L’attività investigativa nasce dalla più complessa indagine di polizia giudiziaria“DIRTY JOB” portata a termine a giugno 2014 e che ha consentito di riscontrare una infiltrazione nel tessuto aquilano di imprese edili aventi elementi di possibile contiguità col “Clan dei Casalesi”.
Si tratta di imprese di origine casertana che si erano progressivamente affermate nel business della ricostruzione post-sisma del capoluogo abruzzese.
Il Gruppo Investigazione Criminalità Organizzata del Nucleo P.T. di L’Aquila, coordinato e diretto dal Procuratore della Repubblica Fausto Cardella e dal Sostituto Procuratore David Mancini, ha eseguito ulteriori indagini finalizzate all’accertamento del tenore di vita, delle disponibilità finanziarie e, più in generale, della consistenza patrimoniale dei soggetti indagati, esaminando le attività economiche esercitate dai medesimi, al fine di individuare le lecite fonti di reddito e pertanto verificare le sussistenze delle condizioni di applicabilità del disposto normativo presunto dall’art. 20 del D.lgs. 159/2011.
Al termine dello screening patrimoniale è emersa la disponibilità, anche indiretta, in capo ai suddetti, di numerosi cespiti di valore sproporzionato rispetto al reddito lecito dichiarato, da ritenersi quindi frutto e/o reimpiego degli illeciti guadagni.
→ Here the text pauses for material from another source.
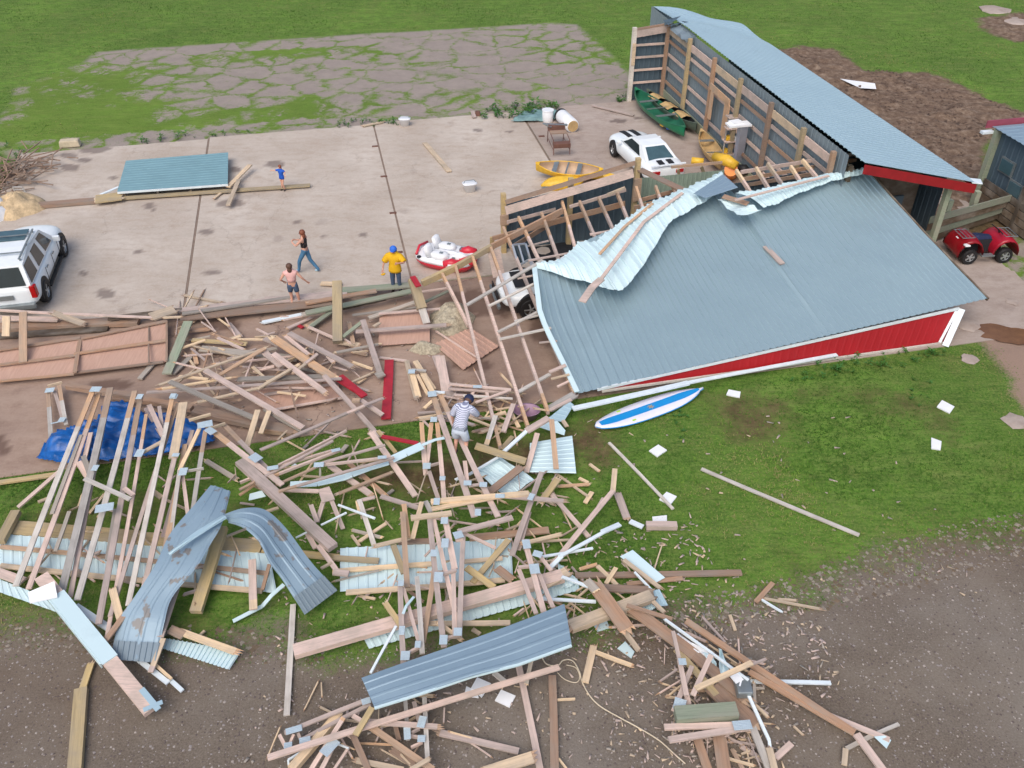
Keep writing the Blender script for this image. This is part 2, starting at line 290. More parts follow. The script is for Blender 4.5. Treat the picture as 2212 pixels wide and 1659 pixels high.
n.l(P0, wv.inputs[0]); cw = n.n('CombineXYZ'); n.l(n.math('MULTIPLY', wpn, 1.8), cw.inputs[0]); n.l(n.math('MULTIPLY', gB, 1.5), cw.inputs[1]); n.l(cw.outputs[0], wv.inputs[1]); n.l(wv.outputs[0], vc.inputs['Vector'])
vc2 = n.n('TexVoronoi'); vc2.feature = 'DISTANCE_TO_EDGE'; vc2.inputs['Scale'].default_value = 1.7; n.l(wv.outputs[0], vc2.inputs['Vector'])
patch = n.noise(n.coord('Object', (.8, 1.3, 1), (0, 0, R(-10))), 1.25, 9, .78, .3)
pf = n.math('ADD', n.math('ADD', patch, n.math('MULTIPLY', n.math('SUBTRACT', gC, .5), .35)), n.math('MULTIPLY', n.math('SUBTRACT', at['cover'], .28), .62))
thr = n.math('ADD', n.math('MULTIPLY', at['cover'], .42), .012)
edge = n.math('MINIMUM', vc.outputs[0], n.math('ADD', n.math('MULTIPLY', vc2.outputs[0], .8), n.math('MULTIPLY', n.math('SUBTRACT', .62, at['cover']), .22)))
e1 = n.ramp(n.math('ADD', n.math('SUBTRACT', edge, thr), n.math('ADD', n.math('MULTIPLY', n.math('SUBTRACT', patch, .5), .5), n.math('ADD', n.math('MULTIPLY', n.math('SUBTRACT', gC, .5), .25), .5))), [(.43, (1, 1, 1)), (.54, (0, 0, 0))])
isgr = n.math('MAXIMUM', e1, n.ramp(pf, [(.5, (0, 0, 0)), (.58, (1, 1, 1))]))
con = n.mix(gr2, srgb(142, 131, 124), srgb(160, 149, 140)); con = n.mix(n.ramp(gB, [(.4, (0, 0, 0)), (.8, (.6, .6, .6))]), con, srgb(122, 112, 108)); con = n.mix(n.ramp(gr1, [(.5, (0, 0, 0)), (.8, (.5, .5, .5))]), con, srgb(184, 172, 160))
c_ = n.mix(at['old'], c_, n.mix(isgr, con, n.mix(.35, grass, srgb(110, 132, 52))))
n.bump(n.math('ADD', n.math('MULTIPLY', gC, .6), n.math('MULTIPLY', gB, .8)), .5, .05)
groundm = n.out(c_, .95, 0, .15)
go = bm_mesh('ground', Vg, Fg, groundm, smooth=True); tag(go, kind='structure')
for nm, a_ in (('gravel', gravel), ('mud', mud), ('dirt', dirt), ('old', np.maximum(old, old2)), ('cover', np.where(old2 > .1, .12, cover)), ('track', track)):
    q = go.data.attributes.new(nm, 'FLOAT', 'POINT'); q.data.foreach_set('value', a_.ravel().astype(np.float32))
k = 900.; rim = [(-46, 5), (46, 5), (46, 82), (-46, 82)]; out_ = [(-k, -k), (k, -k), (k, k * 2), (-k, k * 2)]
far = mesh_obj('field', [(x, y, -.05) for x, y in rim + out_], [(4, 5, 1, 0), (5, 6, 2, 1), (6, 7, 3, 2), (7, 4, 0, 3)], groundm); tag(far, kind='structure')

# main concrete slab, barn floor (real, 6 cm thick) with joints
STAINS = [(205, 323, 34, 8), (148, 337, 18, 6), (150, 364, 20, 8), (185, 347, 14, 4), (500, 440, 32, 9), (592, 356, 22, 7), (445, 502, 16, 6), (322, 447, 14, 7), (330, 455, 8, 3), (458, 590, 22, 5), (508, 366, 14, 6), (1032, 282, 14, 4), (1340, 262, 22, 5), (1380, 256, 12, 3), (225, 635, 20, 9), (180, 592, 10, 6), (785, 508, 8, 5), (300, 545, 10, 4), (1230, 355, 26, 10), (1100, 285, 10, 3), (245, 385, 9, 4), (60, 600, 16, 6), (700, 512, 9, 3), (640, 480, 10, 3), (1030, 790, 40, 14), (480, 700, 40, 10), (240, 830, 50, 12), (880, 700, 40, 8), (2, 960, 20, 26), (1040, 650, 90, 30), (1200, 700, 60, 60)]
def gslab(name, b0, b1, a0, a1, zt, mat):
    nb, na = int((b1 - b0) / .15) + 2, int((a1 - a0) / .15) + 2; Bq, Aq = np.meshgrid(np.linspace(b0, b1, nb), np.linspace(a0, a1, na)); x, y = CB * Bq - SB * Aq, SB * Bq + CB * Aq
    u_ = np.zeros_like(x); z_ = -CAM_H; f_ = y * _c + CAM_H * _s; up = y * _s - CAM_H * _c; U, Vv = 1106 + CAM_F * x / f_, 829.5 - CAM_F * up / f_
    nz = fbm(x, y, .9, 4, 61) - .5; nz2 = fbm(x, y, .25, 3, 62) - .5
    for (u, v, ru, rv) in STAINS: d_ = np.hypot((U - u) / ru, (Vv - v) / rv) + nz * .9 + nz2 * .5; u_ = np.maximum(u_, np.clip((1.05 - d_) / .18, 0, 1))
    V = np.stack([x.ravel(), y.ravel(), np.full(x.size, zt)], 1); ii = (np.arange(na - 1)[:, None] * nb + np.arange(nb - 1)[None]).ravel(); F = np.stack([ii, ii + 1, ii + nb + 1, ii + nb], 1)
    e = [W(b0, a0), W(b1, a0), W(b1, a1), W(b0, a1)]; k0 = len(V); V = np.concatenate([V, [(p.x, p.y, zt) for p in e], [(p.x, p.y, zt - .3) for p in e]]); F = np.concatenate([F, [(k0 + i, k0 + 4 + i, k0 + 4 + (i + 1) % 4, k0 + (i + 1) % 4) for i in range(4)]])
    o = bm_mesh(name, V, F, mat); q = o.data.attributes.new('stain', 'FLOAT', 'POINT'); q.data.foreach_set('value', np.concatenate([u_.ravel(), np.zeros(8)]).astype(np.float32)); return tag(o, kind='structure')
def slab(name, pts, zt, mat, th=.3):
    n_ = len(pts); b = MB(); b.add([(p[0], p[1], zt) for p in pts] + [(p[0], p[1], zt - th) for p in pts], [tuple(range(n_))] + [(i, i + n_, (i + 1) % n_ + n_, (i + 1) % n_) for i in range(n_)])
    return tag(b.build(name, mat), kind='structure')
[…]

Il provvedimento di sequestro, emesso dal Tribunale di L’Aquila – Sezione Misure di Prevenzione a seguito di richiesta della Direzione Distrettuale Antimafia della Procura della Repubblica di L’Aquila è stato eseguito da parte del G.I.C.O. del Nucleo di Polizia Tributaria di Aquila in collaborazione con i colleghi dei Comandi Provinciali di Parma, Roma, Napoli, Benevento e Caserta ed ha riguardato il patrimonio riconducibile ad uno dei principali indagati di “Dirty Job” e ad alcuni dei suoi familiari, costituito da terreni, immobili, beni mobili registrati, quote societarie, capitale sociale e l’intero patrimonio aziendale ivi comprese le disponibilità finanziarie detenute anche per interposta persona in valore sproporzionato al reddito dichiarato da ritenersi frutto e/o reimpiego degli illeciti guadagni derivanti dalla commissione dei reati di cui all’art. 416 bis c.p., all’art. 629 c.p., all’art. 603 bis c.p., all’art. 12 quinquies del decreto legge 8 Giugno 1992, n. 306 ed all’art. 7 Legge nr. 203/91.